Supplied data start

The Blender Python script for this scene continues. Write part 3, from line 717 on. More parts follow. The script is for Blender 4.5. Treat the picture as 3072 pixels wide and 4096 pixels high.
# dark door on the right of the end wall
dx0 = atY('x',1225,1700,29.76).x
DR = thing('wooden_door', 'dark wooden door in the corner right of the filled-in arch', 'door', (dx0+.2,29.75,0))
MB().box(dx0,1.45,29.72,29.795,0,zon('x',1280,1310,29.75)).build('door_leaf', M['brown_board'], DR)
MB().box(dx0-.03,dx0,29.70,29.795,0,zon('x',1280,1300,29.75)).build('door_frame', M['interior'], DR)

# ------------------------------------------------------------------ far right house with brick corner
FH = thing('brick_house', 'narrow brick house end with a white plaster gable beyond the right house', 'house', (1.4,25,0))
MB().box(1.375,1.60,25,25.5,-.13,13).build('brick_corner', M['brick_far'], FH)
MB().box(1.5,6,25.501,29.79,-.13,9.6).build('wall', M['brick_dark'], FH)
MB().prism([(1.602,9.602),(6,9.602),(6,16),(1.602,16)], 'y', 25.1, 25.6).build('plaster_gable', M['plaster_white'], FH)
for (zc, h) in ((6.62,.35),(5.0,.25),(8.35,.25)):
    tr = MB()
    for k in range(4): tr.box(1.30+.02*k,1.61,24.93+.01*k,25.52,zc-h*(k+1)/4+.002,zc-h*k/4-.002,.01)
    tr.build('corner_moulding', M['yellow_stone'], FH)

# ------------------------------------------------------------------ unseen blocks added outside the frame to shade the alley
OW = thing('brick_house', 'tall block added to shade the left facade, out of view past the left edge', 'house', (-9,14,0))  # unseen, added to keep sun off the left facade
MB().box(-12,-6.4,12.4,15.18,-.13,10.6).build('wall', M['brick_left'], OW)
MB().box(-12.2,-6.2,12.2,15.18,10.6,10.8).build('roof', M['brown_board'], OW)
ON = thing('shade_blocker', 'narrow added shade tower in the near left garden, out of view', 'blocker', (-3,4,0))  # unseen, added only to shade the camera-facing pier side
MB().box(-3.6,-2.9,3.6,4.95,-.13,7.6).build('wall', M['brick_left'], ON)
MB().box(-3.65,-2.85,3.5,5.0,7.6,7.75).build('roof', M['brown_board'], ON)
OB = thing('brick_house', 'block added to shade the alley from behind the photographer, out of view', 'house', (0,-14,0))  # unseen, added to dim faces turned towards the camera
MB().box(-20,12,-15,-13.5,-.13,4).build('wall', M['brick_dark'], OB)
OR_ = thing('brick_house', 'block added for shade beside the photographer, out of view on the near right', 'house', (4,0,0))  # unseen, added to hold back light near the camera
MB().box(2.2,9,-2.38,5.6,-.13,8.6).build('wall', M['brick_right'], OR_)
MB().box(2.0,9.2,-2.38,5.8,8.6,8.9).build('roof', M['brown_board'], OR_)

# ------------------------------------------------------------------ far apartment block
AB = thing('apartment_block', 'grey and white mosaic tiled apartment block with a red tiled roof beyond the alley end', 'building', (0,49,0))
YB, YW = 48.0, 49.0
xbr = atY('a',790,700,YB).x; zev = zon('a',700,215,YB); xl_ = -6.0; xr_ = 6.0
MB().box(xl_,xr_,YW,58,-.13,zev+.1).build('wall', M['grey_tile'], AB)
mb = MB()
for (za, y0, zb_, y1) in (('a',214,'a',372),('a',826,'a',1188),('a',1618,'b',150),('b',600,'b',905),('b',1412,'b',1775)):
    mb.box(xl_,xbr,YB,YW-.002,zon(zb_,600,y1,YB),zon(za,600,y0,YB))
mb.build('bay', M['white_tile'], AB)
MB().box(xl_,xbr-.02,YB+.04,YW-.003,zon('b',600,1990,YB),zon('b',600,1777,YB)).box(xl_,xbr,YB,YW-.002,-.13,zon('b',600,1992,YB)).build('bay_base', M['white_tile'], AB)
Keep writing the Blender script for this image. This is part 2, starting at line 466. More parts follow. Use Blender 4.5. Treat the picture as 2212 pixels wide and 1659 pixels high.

Supplied data end

Copy each record from above exactly, and include every line.

The Blender Python script for this scene continues. Write part 3, from line 717 on. More parts follow. The script is for Blender 4.5. Treat the picture as 3072 pixels wide and 4096 pixels high.
# dark door on the right of the end wall
dx0 = atY('x',1225,1700,29.76).x
DR = thing('wooden_door', 'dark wooden door in the corner right of the filled-in arch', 'door', (dx0+.2,29.75,0))
MB().box(dx0,1.45,29.72,29.795,0,zon('x',1280,1310,29.75)).build('door_leaf', M['brown_board'], DR)
MB().box(dx0-.03,dx0,29.70,29.795,0,zon('x',1280,1300,29.75)).build('door_frame', M['interior'], DR)

# ------------------------------------------------------------------ far right house with brick corner
FH = thing('brick_house', 'narrow brick house end with a white plaster gable beyond the right house', 'house', (1.4,25,0))
MB().box(1.375,1.60,25,25.5,-.13,13).build('brick_corner', M['brick_far'], FH)
MB().box(1.5,6,25.501,29.79,-.13,9.6).build('wall', M['brick_dark'], FH)
MB().prism([(1.602,9.602),(6,9.602),(6,16),(1.602,16)], 'y', 25.1, 25.6).build('plaster_gable', M['plaster_white'], FH)
for (zc, h) in ((6.62,.35),(5.0,.25),(8.35,.25)):
    tr = MB()
    for k in range(4): tr.box(1.30+.02*k,1.61,24.93+.01*k,25.52,zc-h*(k+1)/4+.002,zc-h*k/4-.002,.01)
    tr.build('corner_moulding', M['yellow_stone'], FH)

# ------------------------------------------------------------------ unseen blocks added outside the frame to shade the alley
OW = thing('brick_house', 'tall block added to shade the left facade, out of view past the left edge', 'house', (-9,14,0))  # unseen, added to keep sun off the left facade
MB().box(-12,-6.4,12.4,15.18,-.13,10.6).build('wall', M['brick_left'], OW)
MB().box(-12.2,-6.2,12.2,15.18,10.6,10.8).build('roof', M['brown_board'], OW)
ON = thing('shade_blocker', 'narrow added shade tower in the near left garden, out of view', 'blocker', (-3,4,0))  # unseen, added only to shade the camera-facing pier side
MB().box(-3.6,-2.9,3.6,4.95,-.13,7.6).build('wall', M['brick_left'], ON)
MB().box(-3.65,-2.85,3.5,5.0,7.6,7.75).build('roof', M['brown_board'], ON)
OB = thing('brick_house', 'block added to shade the alley from behind the photographer, out of view', 'house', (0,-14,0))  # unseen, added to dim faces turned towards the camera
MB().box(-20,12,-15,-13.5,-.13,4).build('wall', M['brick_dark'], OB)
OR_ = thing('brick_house', 'block added for shade beside the photographer, out of view on the near right', 'house', (4,0,0))  # unseen, added to hold back light near the camera
MB().box(2.2,9,-2.38,5.6,-.13,8.6).build('wall', M['brick_right'], OR_)
MB().box(2.0,9.2,-2.38,5.8,8.6,8.9).build('roof', M['brown_board'], OR_)

# ------------------------------------------------------------------ far apartment block
AB = thing('apartment_block', 'grey and white mosaic tiled apartment block with a red tiled roof beyond the alley end', 'building', (0,49,0))
YB, YW = 48.0, 49.0
xbr = atY('a',790,700,YB).x; zev = zon('a',700,215,YB); xl_ = -6.0; xr_ = 6.0
MB().box(xl_,xr_,YW,58,-.13,zev+.1).build('wall', M['grey_tile'], AB)
mb = MB()
for (za, y0, zb_, y1) in (('a',214,'a',372),('a',826,'a',1188),('a',1618,'b',150),('b',600,'b',905),('b',1412,'b',1775)):
    mb.box(xl_,xbr,YB,YW-.002,zon(zb_,600,y1,YB),zon(za,600,y0,YB))
mb.build('bay', M['white_tile'], AB)
MB().box(xl_,xbr-.02,YB+.04,YW-.003,zon('b',600,1990,YB),zon('b',600,1777,YB)).box(xl_,xbr,YB,YW-.002,-.13,zon('b',600,1992,YB)).build('bay_base', M['white_tile'], AB)
Keep writing the Blender script for this image. This is part 2, starting at line 466. More parts follow. Use Blender 4.5. Treat the picture as 2212 pixels wide and 1659 pixels high.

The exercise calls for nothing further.